Aunque la Procuraduría General de la República finalmente falló contra la demanda interpuesta por Cataño Morlet (no se perturba la paz, ni se afecta la soberanía, la moral y las buenas costumbres), la campaña contra el director del FCE continuó. Antonio Ortiz Mena, quien como secretario de Hacienda formaba parte de la junta de gobierno de la editorial, fue el verdugo ejecutor que le pidió la renuncia. La lectura para el gobierno diazordacista era clara: ningún extranjero de izquierda podría estar al frente de la editorial.

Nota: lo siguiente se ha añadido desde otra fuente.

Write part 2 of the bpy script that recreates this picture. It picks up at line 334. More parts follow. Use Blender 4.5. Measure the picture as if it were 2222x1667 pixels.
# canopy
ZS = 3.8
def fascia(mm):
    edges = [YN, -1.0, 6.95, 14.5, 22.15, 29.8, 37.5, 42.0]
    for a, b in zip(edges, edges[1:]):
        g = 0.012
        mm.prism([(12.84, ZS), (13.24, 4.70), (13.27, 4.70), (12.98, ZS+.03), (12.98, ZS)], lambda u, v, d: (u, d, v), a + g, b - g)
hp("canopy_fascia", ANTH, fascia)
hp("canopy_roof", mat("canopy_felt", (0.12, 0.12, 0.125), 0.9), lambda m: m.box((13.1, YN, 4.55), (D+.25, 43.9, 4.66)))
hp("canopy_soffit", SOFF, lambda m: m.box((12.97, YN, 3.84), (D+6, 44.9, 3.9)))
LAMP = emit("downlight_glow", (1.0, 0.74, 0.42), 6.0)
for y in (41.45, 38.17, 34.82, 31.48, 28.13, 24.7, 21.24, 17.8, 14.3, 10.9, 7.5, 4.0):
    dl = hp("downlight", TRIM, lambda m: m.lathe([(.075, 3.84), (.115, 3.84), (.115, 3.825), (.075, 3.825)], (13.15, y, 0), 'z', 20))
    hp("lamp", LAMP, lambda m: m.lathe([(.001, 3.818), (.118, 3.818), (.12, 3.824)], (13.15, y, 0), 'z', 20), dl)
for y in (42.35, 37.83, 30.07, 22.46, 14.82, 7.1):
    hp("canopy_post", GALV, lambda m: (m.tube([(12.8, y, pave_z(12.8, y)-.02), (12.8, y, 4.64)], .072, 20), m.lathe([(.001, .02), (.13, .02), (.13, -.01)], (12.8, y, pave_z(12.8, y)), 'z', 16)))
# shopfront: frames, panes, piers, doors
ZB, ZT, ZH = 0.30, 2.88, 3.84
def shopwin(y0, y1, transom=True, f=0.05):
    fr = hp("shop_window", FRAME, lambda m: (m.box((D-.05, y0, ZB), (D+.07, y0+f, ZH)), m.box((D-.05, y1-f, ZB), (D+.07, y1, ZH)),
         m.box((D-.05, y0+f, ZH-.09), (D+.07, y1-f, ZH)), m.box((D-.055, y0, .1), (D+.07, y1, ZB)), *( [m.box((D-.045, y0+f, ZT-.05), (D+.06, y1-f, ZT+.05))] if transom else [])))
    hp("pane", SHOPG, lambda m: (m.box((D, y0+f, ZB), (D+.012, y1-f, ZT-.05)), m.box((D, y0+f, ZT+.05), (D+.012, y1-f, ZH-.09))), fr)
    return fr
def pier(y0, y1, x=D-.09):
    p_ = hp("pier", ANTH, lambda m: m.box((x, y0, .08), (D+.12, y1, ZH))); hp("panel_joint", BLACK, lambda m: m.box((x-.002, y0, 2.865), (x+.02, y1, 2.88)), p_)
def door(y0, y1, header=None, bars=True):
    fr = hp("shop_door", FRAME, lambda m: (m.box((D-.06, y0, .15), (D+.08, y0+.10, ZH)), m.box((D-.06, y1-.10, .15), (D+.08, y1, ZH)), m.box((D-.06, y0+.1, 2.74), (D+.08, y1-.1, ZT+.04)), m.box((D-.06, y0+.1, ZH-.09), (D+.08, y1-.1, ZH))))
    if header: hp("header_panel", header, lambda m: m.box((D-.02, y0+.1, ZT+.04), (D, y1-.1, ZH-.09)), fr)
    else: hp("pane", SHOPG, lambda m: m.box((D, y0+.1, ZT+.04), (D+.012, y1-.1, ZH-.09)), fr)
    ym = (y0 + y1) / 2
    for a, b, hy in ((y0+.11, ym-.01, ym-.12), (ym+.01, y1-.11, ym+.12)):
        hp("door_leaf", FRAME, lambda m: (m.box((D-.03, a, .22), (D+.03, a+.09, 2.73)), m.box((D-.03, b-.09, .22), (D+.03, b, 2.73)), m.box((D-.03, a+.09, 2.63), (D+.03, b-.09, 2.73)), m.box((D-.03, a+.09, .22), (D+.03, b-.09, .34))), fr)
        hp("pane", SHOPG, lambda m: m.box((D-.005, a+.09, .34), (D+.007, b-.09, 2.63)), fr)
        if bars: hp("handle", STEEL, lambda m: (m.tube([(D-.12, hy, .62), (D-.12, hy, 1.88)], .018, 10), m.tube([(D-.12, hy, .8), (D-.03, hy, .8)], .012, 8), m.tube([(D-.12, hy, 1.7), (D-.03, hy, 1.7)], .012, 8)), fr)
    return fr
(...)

De nada sirvió ese golpe de censura. El libro fue publicado por dos editoriales privadas y años después el propio FCE volvió a publicar la obra de Lewis. Vicente Leñero la llevó al teatro con una buena temporada de funciones que duró medio año. Arnaldo Orfila fundó Siglo XXI, una nueva editorial con apoyo de la comunidad artística y cultural. La casa de Elena Poniatowska fue la sede del nuevo sello.

El golpe de censura contra el libro y el cese de Orfila Reynal anticiparon el oscuro año de 1968. La tentación autoritaria empieza por la cultura censurando libros, obras de teatro, exposiciones de pintura. Lo que sigue, generalmente, es un plato de sangre. No hay censura menor.